» **CHALLENGE**
Reproduce precisely the lines between the start of the data below and the line with "COL = SC.collection", both included.
::: ENTRIES SUPPLIED :::
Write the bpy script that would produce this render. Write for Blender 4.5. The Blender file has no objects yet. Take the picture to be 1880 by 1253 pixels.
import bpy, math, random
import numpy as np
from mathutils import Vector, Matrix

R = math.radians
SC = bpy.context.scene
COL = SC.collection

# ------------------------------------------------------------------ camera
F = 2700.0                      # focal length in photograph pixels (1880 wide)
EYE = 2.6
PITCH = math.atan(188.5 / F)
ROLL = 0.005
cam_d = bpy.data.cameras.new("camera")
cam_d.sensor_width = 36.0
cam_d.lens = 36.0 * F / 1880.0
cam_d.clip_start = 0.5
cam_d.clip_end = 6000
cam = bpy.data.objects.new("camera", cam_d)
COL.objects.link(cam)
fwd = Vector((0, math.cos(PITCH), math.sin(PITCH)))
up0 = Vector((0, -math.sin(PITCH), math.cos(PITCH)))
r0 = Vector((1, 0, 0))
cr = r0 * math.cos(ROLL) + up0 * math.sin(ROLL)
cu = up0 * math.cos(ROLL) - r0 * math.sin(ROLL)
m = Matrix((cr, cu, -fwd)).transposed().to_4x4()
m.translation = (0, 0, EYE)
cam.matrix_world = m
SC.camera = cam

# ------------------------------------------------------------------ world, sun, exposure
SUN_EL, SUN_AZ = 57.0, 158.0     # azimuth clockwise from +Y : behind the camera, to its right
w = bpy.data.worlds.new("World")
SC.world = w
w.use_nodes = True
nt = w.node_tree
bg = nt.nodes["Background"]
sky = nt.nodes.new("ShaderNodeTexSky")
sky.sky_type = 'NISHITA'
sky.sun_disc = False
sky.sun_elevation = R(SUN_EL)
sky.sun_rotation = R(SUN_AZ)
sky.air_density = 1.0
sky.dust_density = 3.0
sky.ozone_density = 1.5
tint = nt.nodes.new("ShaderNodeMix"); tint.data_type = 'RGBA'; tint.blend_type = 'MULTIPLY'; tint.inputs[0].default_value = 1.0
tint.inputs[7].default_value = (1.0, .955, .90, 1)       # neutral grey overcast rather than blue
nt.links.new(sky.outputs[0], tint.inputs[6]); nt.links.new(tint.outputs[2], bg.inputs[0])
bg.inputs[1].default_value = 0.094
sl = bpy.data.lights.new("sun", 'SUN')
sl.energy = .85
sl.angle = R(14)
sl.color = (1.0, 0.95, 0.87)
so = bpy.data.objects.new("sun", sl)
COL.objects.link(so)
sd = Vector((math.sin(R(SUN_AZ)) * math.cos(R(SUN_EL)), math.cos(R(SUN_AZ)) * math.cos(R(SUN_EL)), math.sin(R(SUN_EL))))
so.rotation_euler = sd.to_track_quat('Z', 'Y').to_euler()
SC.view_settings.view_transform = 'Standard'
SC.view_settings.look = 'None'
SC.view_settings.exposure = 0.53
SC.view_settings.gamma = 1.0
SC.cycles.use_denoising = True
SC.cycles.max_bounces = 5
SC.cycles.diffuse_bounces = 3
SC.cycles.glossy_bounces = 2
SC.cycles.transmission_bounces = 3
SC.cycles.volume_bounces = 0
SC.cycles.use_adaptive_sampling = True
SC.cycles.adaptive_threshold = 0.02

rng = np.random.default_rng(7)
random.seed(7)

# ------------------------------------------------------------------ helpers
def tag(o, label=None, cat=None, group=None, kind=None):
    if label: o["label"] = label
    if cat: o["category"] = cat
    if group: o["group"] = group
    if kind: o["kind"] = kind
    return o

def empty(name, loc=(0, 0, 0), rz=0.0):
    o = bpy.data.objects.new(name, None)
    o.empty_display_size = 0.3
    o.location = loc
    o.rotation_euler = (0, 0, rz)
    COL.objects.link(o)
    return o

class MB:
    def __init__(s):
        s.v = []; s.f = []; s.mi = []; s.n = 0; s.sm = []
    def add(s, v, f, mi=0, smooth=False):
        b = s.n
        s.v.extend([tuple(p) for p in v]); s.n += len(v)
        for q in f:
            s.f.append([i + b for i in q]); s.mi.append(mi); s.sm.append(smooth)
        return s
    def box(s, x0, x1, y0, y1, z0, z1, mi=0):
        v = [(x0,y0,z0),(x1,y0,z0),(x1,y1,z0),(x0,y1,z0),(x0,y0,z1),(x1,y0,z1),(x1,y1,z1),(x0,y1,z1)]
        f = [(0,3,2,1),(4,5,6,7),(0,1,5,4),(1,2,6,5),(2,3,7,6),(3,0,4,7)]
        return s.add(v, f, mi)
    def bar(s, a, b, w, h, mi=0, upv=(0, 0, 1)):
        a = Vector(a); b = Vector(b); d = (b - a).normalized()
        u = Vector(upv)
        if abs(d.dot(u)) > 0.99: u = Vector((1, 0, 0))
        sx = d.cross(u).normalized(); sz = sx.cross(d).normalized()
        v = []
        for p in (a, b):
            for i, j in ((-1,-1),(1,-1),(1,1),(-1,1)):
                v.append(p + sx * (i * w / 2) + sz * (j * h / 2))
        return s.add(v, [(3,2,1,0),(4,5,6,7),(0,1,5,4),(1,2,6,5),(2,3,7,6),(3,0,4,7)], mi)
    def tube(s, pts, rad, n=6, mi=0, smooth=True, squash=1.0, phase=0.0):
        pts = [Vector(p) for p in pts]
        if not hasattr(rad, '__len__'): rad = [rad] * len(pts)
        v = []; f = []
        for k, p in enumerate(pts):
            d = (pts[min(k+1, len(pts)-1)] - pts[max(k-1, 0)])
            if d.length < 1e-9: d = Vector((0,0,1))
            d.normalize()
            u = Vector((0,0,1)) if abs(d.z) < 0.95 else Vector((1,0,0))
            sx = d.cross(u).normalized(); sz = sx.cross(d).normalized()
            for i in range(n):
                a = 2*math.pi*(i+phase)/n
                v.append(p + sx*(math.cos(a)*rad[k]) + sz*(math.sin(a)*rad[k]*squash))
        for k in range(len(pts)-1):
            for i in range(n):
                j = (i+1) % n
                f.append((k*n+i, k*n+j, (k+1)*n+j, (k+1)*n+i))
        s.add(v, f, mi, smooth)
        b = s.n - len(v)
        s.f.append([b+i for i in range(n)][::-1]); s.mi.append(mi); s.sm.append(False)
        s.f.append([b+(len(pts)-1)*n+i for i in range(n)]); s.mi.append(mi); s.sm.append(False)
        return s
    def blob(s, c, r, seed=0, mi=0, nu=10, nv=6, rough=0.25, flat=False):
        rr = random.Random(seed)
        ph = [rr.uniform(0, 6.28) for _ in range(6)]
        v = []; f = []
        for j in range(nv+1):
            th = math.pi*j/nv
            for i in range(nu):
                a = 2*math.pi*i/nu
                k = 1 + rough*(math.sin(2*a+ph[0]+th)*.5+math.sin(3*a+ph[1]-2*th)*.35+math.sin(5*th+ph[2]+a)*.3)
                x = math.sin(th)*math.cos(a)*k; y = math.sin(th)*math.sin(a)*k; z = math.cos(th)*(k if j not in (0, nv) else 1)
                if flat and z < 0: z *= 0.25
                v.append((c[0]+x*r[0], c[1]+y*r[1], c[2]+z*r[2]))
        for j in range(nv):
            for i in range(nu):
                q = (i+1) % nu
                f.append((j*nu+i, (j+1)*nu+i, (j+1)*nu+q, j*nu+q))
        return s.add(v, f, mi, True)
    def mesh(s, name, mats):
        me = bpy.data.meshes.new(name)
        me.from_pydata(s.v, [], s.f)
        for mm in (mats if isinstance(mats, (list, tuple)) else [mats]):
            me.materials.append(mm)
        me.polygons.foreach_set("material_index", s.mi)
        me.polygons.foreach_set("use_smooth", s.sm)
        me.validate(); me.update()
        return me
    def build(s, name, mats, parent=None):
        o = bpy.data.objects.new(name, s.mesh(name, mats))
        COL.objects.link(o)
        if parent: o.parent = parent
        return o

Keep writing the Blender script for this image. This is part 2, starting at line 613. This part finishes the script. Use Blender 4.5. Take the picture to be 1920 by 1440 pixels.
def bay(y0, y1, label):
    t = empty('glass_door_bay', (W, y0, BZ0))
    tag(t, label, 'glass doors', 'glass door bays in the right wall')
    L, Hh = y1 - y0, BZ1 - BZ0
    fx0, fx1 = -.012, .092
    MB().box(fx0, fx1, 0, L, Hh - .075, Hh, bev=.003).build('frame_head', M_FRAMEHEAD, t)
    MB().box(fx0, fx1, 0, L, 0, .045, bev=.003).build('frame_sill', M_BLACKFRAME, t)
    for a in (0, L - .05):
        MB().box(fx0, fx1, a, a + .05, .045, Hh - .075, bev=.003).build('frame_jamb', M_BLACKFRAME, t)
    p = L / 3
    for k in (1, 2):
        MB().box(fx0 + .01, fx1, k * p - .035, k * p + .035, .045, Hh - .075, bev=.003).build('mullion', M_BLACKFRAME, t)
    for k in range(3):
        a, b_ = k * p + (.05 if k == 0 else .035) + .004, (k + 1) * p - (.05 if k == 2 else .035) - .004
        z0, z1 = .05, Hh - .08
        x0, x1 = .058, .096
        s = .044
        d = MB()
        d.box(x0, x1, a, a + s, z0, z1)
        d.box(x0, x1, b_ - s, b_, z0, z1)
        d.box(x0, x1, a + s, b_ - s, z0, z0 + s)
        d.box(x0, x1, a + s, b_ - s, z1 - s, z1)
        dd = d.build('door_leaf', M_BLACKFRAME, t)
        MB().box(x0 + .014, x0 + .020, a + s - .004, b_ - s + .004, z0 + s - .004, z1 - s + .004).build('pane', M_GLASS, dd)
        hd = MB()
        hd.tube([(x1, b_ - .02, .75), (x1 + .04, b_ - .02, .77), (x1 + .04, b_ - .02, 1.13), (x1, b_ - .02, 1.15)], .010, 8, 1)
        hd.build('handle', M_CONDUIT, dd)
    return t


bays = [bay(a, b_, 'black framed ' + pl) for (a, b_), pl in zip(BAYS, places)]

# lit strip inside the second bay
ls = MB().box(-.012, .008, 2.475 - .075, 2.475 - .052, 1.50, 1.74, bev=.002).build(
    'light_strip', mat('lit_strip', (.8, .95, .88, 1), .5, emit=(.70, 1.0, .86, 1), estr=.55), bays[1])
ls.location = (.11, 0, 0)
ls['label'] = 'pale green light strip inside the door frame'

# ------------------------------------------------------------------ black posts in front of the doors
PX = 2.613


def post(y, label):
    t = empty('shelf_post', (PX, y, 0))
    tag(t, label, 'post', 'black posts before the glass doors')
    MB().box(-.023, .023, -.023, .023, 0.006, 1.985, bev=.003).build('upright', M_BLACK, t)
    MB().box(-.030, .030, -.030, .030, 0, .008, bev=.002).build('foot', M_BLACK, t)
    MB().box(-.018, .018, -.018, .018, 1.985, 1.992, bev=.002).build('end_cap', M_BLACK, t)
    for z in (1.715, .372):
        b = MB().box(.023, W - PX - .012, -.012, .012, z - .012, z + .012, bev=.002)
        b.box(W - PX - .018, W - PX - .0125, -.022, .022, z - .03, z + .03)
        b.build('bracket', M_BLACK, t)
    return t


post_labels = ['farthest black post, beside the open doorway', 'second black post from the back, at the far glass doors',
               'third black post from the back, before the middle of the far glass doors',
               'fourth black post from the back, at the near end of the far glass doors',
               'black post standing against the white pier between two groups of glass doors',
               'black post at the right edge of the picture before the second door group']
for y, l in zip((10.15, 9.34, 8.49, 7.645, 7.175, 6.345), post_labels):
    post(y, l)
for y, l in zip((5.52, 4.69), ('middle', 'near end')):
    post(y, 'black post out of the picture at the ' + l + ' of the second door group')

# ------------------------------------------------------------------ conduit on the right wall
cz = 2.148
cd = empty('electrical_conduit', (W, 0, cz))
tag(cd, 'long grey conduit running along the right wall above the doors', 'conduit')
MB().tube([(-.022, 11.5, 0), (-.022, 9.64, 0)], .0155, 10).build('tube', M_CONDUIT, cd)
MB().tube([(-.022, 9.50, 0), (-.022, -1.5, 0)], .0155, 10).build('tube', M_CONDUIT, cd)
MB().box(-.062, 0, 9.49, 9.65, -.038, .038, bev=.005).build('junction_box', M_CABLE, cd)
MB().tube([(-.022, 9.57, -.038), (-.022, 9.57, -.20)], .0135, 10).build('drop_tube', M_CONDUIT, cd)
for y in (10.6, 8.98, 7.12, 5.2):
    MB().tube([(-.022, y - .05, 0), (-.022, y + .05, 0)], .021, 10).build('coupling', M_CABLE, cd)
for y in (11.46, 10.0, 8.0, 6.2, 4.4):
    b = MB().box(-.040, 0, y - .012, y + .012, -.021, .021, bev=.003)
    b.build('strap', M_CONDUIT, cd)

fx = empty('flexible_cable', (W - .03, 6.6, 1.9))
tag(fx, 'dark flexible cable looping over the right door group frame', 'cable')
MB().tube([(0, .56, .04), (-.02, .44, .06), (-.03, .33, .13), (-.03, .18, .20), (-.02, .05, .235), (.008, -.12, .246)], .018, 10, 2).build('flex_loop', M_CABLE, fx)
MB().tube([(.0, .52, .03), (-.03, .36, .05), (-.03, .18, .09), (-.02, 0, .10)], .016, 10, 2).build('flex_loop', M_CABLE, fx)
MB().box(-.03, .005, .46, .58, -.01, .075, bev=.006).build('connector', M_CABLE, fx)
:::
» **TASK OUTPUT**
Write the bpy script that would produce this render. Write for Blender 4.5. The Blender file has no objects yet. Take the picture to be 1880 by 1253 pixels.
import bpy, math, random
import numpy as np
from mathutils import Vector, Matrix

R = math.radians
SC = bpy.context.scene
COL = SC.collection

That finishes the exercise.